→ Written problem
Below are records to be output exactly, every one of them.

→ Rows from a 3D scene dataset
****************
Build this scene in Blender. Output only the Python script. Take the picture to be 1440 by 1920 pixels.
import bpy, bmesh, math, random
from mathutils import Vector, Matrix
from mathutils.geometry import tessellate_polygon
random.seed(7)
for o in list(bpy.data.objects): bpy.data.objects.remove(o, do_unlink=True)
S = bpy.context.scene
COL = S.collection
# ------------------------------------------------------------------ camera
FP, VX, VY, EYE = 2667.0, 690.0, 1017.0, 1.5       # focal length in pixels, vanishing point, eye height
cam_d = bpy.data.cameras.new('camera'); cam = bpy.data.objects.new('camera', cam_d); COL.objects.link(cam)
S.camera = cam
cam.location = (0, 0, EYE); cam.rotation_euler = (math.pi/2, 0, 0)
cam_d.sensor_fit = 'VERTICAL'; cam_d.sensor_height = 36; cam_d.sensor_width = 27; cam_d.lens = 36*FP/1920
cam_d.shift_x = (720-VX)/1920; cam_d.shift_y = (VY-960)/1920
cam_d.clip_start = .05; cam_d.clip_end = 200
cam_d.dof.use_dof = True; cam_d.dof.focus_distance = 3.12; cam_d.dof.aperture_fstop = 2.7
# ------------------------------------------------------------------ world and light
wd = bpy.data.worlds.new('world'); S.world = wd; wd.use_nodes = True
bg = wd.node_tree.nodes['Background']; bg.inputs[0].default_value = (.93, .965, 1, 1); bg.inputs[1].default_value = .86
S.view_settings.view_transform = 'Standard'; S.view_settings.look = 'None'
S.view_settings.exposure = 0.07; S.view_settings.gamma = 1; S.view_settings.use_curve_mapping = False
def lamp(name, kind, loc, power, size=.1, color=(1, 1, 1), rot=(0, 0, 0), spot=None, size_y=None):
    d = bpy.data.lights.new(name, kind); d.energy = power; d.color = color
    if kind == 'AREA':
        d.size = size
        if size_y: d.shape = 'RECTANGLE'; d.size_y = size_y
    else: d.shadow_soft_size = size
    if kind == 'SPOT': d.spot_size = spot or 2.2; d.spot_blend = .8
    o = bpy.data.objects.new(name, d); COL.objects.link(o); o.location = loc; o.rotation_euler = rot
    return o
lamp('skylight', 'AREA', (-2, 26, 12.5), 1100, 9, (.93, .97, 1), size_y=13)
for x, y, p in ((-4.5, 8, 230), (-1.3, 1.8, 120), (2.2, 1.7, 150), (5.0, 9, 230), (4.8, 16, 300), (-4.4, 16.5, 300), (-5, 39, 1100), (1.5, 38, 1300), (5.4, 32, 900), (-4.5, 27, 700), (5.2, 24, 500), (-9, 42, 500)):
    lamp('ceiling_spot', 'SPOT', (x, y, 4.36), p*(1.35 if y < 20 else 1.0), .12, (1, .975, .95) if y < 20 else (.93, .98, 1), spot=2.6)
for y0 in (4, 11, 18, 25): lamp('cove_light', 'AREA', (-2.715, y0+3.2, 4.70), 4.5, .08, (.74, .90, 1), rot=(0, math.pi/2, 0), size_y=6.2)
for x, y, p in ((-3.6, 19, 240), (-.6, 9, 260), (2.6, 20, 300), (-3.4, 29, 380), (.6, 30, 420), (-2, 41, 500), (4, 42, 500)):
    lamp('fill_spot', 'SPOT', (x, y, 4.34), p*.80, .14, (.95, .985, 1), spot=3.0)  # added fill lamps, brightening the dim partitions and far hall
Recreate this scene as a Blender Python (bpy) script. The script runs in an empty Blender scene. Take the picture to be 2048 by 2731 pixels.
****************
→ Exercise output
Build this scene in Blender. Output only the Python script. Take the picture to be 1440 by 1920 pixels.
import bpy, bmesh, math, random
from mathutils import Vector, Matrix
from mathutils.geometry import tessellate_polygon
random.seed(7)
for o in list(bpy.data.objects): bpy.data.objects.remove(o, do_unlink=True)
S = bpy.context.scene
COL = S.collection
# ------------------------------------------------------------------ camera
FP, VX, VY, EYE = 2667.0, 690.0, 1017.0, 1.5       # focal length in pixels, vanishing point, eye height
cam_d = bpy.data.cameras.new('camera'); cam = bpy.data.objects.new('camera', cam_d); COL.objects.link(cam)
S.camera = cam
cam.location = (0, 0, EYE); cam.rotation_euler = (math.pi/2, 0, 0)
cam_d.sensor_fit = 'VERTICAL'; cam_d.sensor_height = 36; cam_d.sensor_width = 27; cam_d.lens = 36*FP/1920
cam_d.shift_x = (720-VX)/1920; cam_d.shift_y = (VY-960)/1920
cam_d.clip_start = .05; cam_d.clip_end = 200
cam_d.dof.use_dof = True; cam_d.dof.focus_distance = 3.12; cam_d.dof.aperture_fstop = 2.7
# ------------------------------------------------------------------ world and light
wd = bpy.data.worlds.new('world'); S.world = wd; wd.use_nodes = True
bg = wd.node_tree.nodes['Background']; bg.inputs[0].default_value = (.93, .965, 1, 1); bg.inputs[1].default_value = .86
S.view_settings.view_transform = 'Standard'; S.view_settings.look = 'None'
S.view_settings.exposure = 0.07; S.view_settings.gamma = 1; S.view_settings.use_curve_mapping = False
def lamp(name, kind, loc, power, size=.1, color=(1, 1, 1), rot=(0, 0, 0), spot=None, size_y=None):
    d = bpy.data.lights.new(name, kind); d.energy = power; d.color = color
    if kind == 'AREA':
        d.size = size
        if size_y: d.shape = 'RECTANGLE'; d.size_y = size_y
    else: d.shadow_soft_size = size
    if kind == 'SPOT': d.spot_size = spot or 2.2; d.spot_blend = .8
    o = bpy.data.objects.new(name, d); COL.objects.link(o); o.location = loc; o.rotation_euler = rot
    return o
lamp('skylight', 'AREA', (-2, 26, 12.5), 1100, 9, (.93, .97, 1), size_y=13)
for x, y, p in ((-4.5, 8, 230), (-1.3, 1.8, 120), (2.2, 1.7, 150), (5.0, 9, 230), (4.8, 16, 300), (-4.4, 16.5, 300), (-5, 39, 1100), (1.5, 38, 1300), (5.4, 32, 900), (-4.5, 27, 700), (5.2, 24, 500), (-9, 42, 500)):
    lamp('ceiling_spot', 'SPOT', (x, y, 4.36), p*(1.35 if y < 20 else 1.0), .12, (1, .975, .95) if y < 20 else (.93, .98, 1), spot=2.6)
for y0 in (4, 11, 18, 25): lamp('cove_light', 'AREA', (-2.715, y0+3.2, 4.70), 4.5, .08, (.74, .90, 1), rot=(0, math.pi/2, 0), size_y=6.2)
for x, y, p in ((-3.6, 19, 240), (-.6, 9, 260), (2.6, 20, 300), (-3.4, 29, 380), (.6, 30, 420), (-2, 41, 500), (4, 42, 500)):
    lamp('fill_spot', 'SPOT', (x, y, 4.34), p*.80, .14, (.95, .985, 1), spot=3.0)  # added fill lamps, brightening the dim partitions and far hall
Recreate this scene as a Blender Python (bpy) script. The script runs in an empty Blender scene. Take the picture to be 2048 by 2731 pixels.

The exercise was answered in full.